TIME Congress

No More Hearings, No More Bills, Congress Is Headed Out for Summer

The U.S. House of Representatives chamber is seen December 8, 2008 in Washington.
The U.S. House of Representatives chamber is seen December 8, 2008 in Washington. Brendan Hoffman—Getty Images

Here's why Congress calls it quits every August

Updated on August 4, 2014 at 2 p.m.

Every August, the city of Washington, D.C. virtually shuts down. Beginning late Friday night, Congress has left town for five weeks, and there will be no hearings in session. Some may be wondering why exactly Congress is packing up and heading out of town.

The straight answer? It’s the law. In 1970, Congress enacted a mandatory five-week break for itself beginning the first week of August and extending past Labor Day weekend, all as part of the Legislative Reorganization Act. When the law passed, there were many younger lawmakers with children coming into Congress who wanted a more predictable legislative schedule and designated vacation times.

Over the years, legislative sessions had gotten longer and longer. From 1789 up through the 1930s, Congress convened in December and stayed in session for only five or six months. In fact, until the 20th century, the position was not full time and lawmakers could work other jobs in the half of the year they weren’t in session — a member also trained as a butcher could, theoretically make laws and sausage. By the 1950s, sessions were extending well into July, and by the 1960s Congress wasn’t adjourning until autumn. Sessions hit a record length in 1963 when Senate convened in January and adjourned in December — at that point, three-day weekends were the members’ only breaks.
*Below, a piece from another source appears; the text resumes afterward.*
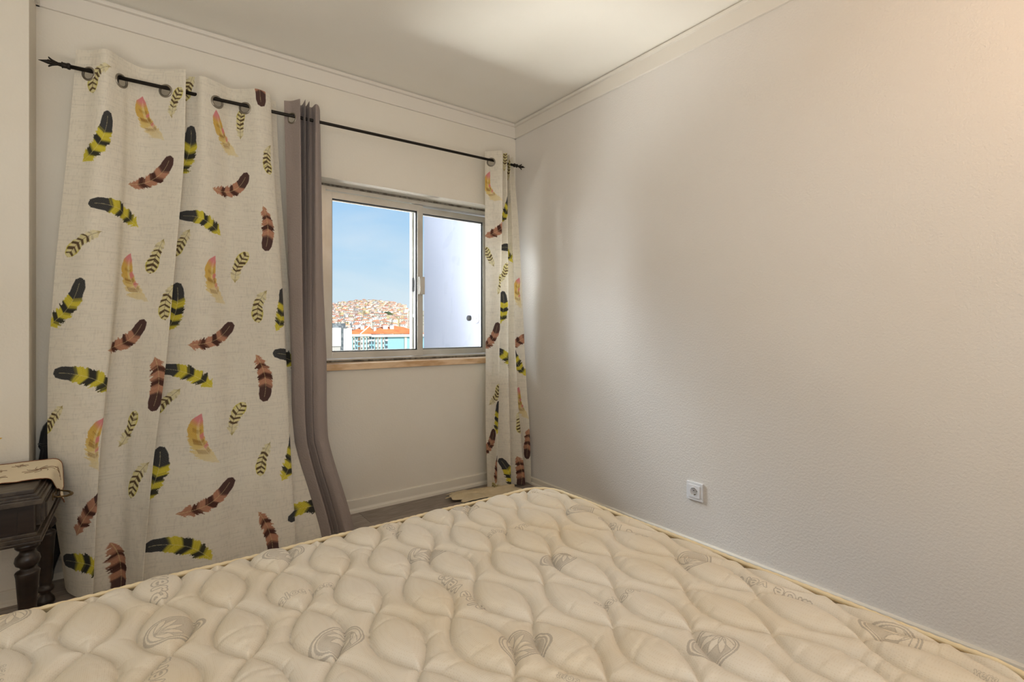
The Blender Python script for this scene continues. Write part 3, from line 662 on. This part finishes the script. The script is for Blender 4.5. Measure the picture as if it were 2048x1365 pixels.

So, largely under the leadership of Sen. Gale McGee who championed the idea of August recess as a way to “modernize Congress,” junior members lobbied senior members to install a recess in the schedule. The first official August recess began on August 6, 1971.

But just because it’s called a recess doesn’t mean Congressional leaders are taking a break. “Business still goes on,” Senate Historian Don Ritchie said. “There’s just no action on the floor during that period.”

Especially because this is an election year, many members will be campaigning, visiting offices and town halls in their home states and holding town meetings. Offices will stay open to receive mail and calls from constituents. Members who aren’t up for reelection might enjoy family time or a vacation, or they can take on a Congressional delegation, Ritchie said. Really, it’s entirely up to the member to decide what he or she wants to do during August recess.

However, should lawmakers decide they want to wrap up some work before vacationing, they have the option to do so. Members can push the August recess back by passing an extension resolution. There have also been instances where Congress has had to return mid-recess. In 2004, Congress came back to hold hearings in light of the release of the 9/11 Commission Report. In 2005, Congress returned to pass legislation to aid Hurricane Katrina victims. This year, the start of the recess was delayed slightly on Friday, as lawmakers worked on changes to two immigration bills.

“There are a lot of people who think they shouldn’t take time off. Some think the more time they’re away the better,” Ritchie said. “Every needs some vacation, though.”

Update: This story has been updated to reflect the fact that it was published after Congressional passage of recent highway funding and immigration bills.